Home > Syrian uprising > Anti-Gaddafi vigil is latest demo to hit the Syrian capital

Anti-Gaddafi vigil is latest demo to hit the Syrian capital

Over the years Damascus has seen its fair share of pro-regime demonstrations and rallies of the kind that Kim Jong-il will find familiar. But not since 1980 has it witnessed unsanctioned demonstrations, let alone three in a space of one month! This is exactly what has happened.

It began on 30 January when a group of 100, led by youth leader and known oppositionist Suheir Al-Attasi, held a candlelight vigil in Bab Tuma in Damascus in support of the Tahrir Square protesters. The vigil was broken up by force by plain-clothed security men. When attempting to file a complaint at a nearby police station, Ms. Al-Attasi was physically and verbally abused by a senior security official.

Then on 17 February came the 4,000-strong spontaneous demonstration in the Harika district of Damascus. That was sparked by a policemen assaulting a local man. Read more about what happened here.

Then today on 22 February another vigil was held – this time outside the Libyan embassy in support of the popular uprising in that country. The protesters shouted anti-Gaddafi slogans and sang the Syrian national anthem, emphasising the peaceful nature of their protest. See video above.

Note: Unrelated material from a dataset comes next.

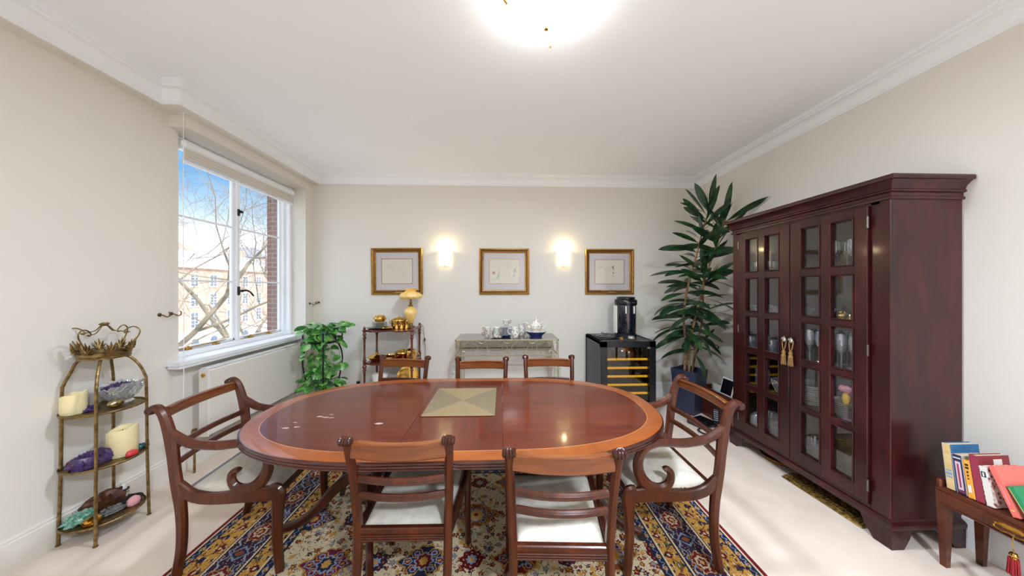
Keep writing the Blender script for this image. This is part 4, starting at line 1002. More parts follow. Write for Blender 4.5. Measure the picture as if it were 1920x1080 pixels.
for sx_ in (-1, 1):
    for sy_ in (-1, 1):
        q = MB(); x, y = sx_ * (BW / 2 - .022), sy_ * (BL / 2 - .022); vs = []
        for z, h in ((BZ - .024, .021), (.0, .012)):
            ox = 0 if z > .1 else -sx_ * 0.004
            for a, b_ in ((-1, -1), (1, -1), (1, 1), (-1, 1)): vs.append((x + ox + a * h, y + b_ * h, z))
        q.add(vs, [(0, 1, 2, 3), (7, 6, 5, 4)] + [(4 + i, 4 + (i + 1) % 4, (i + 1) % 4, i) for i in range(4)]); q.build('leg', 'bench', bt_, smooth=0)
M['red_tassel'] = pm('red_tassel', rgb(150, 24, 34), .7)
t = thing('tassel', 'dark red tassel hanging on a gold cord from the drawer handle of the bench', 'tassel', (2.345, 1.292, .372))
MB().tube(cr([(0, 0, 0), (-.003, .002, -.04), (0, 0, -.085)], 4), .0022, 6).build('cord', 'tassel', t)
MB().lathe([(0, 0), (.010, -.002), (.014, -.012), (.009, -.022), (.011, -.028), (0, -.03)], (0, 0, -.083), 14).build('head', 'gold', t)
q = MB()
for k in range(30):
    a = k * 2.4; r_ = .014 * math.sqrt((k + 1) / 30); q.tube([(r_ * math.cos(a), r_ * math.sin(a), -.108), (r_ * 1.3 * math.cos(a), r_ * 1.3 * math.sin(a), -.185)], .0025, 4)
q.build('skirt', 'red_tassel', t)
M['page'] = pm('book_pages', rgb(226, 212, 186), .9, c2=rgb(206, 190, 160), nscale=60, nstretch=(1, 20, 1))
def bk(name, col, c2=None, rough=.6): M[name] = pm(name, col, rough, c2=c2, nscale=30); return name
def book(label, y, w_, h, d, spine, cover, lean, marks=(), x=2.385, z=BZ + .0005, back=None, group=None):
    """spine faces -x; width w_ along y; lean tips it towards the viewer (towards -y)"""
    t = thing('book', label, 'book', (x, y, z + w_ * math.sin(R(-lean))))
    t.rotation_euler = (R(lean), 0, 0)
    q = MB(); c = .003
    q.box((d / 2, w_ - c / 2, h / 2), (d, c, h), .001, mi=1); q.box((d / 2, c / 2, h / 2), (d, c, h), .001, mi=1); q.box((.003, w_ / 2, h / 2), (.006, w_, h), .0025, mi=0)
    q.build('cover', [spine, cover], t)
    MB().box((d / 2, w_ / 2, h / 2), (d - .010, w_ - 2 * c, h - .008)).build('pages', 'page', t, smooth=0)
    for ki, (yy, zz, dy, dz, mt_) in enumerate(marks): MB().box((-.0004 - .0004 * ki, w_ * yy, h * zz), (.001, w_ * dy, h * dz)).build('label', mt_, t, smooth=0)
    return t
bk('cream_cl', rgb(226, 200, 146), rgb(212, 180, 120)); bk('blue_cv', rgb(44, 110, 160), rgb(36, 92, 140)); bk('navy_sp', rgb(44, 48, 84)); bk('pink_lb', rgb(214, 190, 206)); bk('grey_cv', rgb(190, 182, 170)); bk('orange_cv', rgb(240, 168, 66)); bk('plum', rgb(150, 52, 76)); bk('maroon', rgb(132, 44, 50)); bk('white_cv', rgb(226, 222, 216)); bk('teal_lb', rgb(28, 66, 74)); bk('coral', rgb(232, 116, 106)); bk('green_cv', rgb(44, 140, 92)); bk('blue_lt', rgb(120, 158, 196)); bk('ink_bk', rgb(40, 34, 30)); bk('gold_sp', rgb(226, 190, 110))
m, n, l, bb = mat_new('mosaic_cover'); setp(bb, .5); vo = n.new('ShaderNodeTexVoronoi'); vo.inputs['Scale'].default_value = 60; l.new(coords(n, l), vo.inputs['Vector'])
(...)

What was encouraging was the turnout, which exceeded 200. An improvement on last time. Less encouraging was the response of the security men who broke up the vigil. Young women as well as men were verbally and physically attacked by leather-jacketed thugs. Protesters responded by shouting “those who attack their own people are traitors!” Several of the protesters were arrested.

Not an unsurprising response by the authorities who felt it safe to use force against the 200 or so attending the vigil. They were less keen to use force against the Harika demonstration which numbered 4,000 participants. Size then does matter.

Whether large or small, and despite being banned under the Emergency Law, protests in Damascus are becoming more common. A positive development in the “republic of fear.”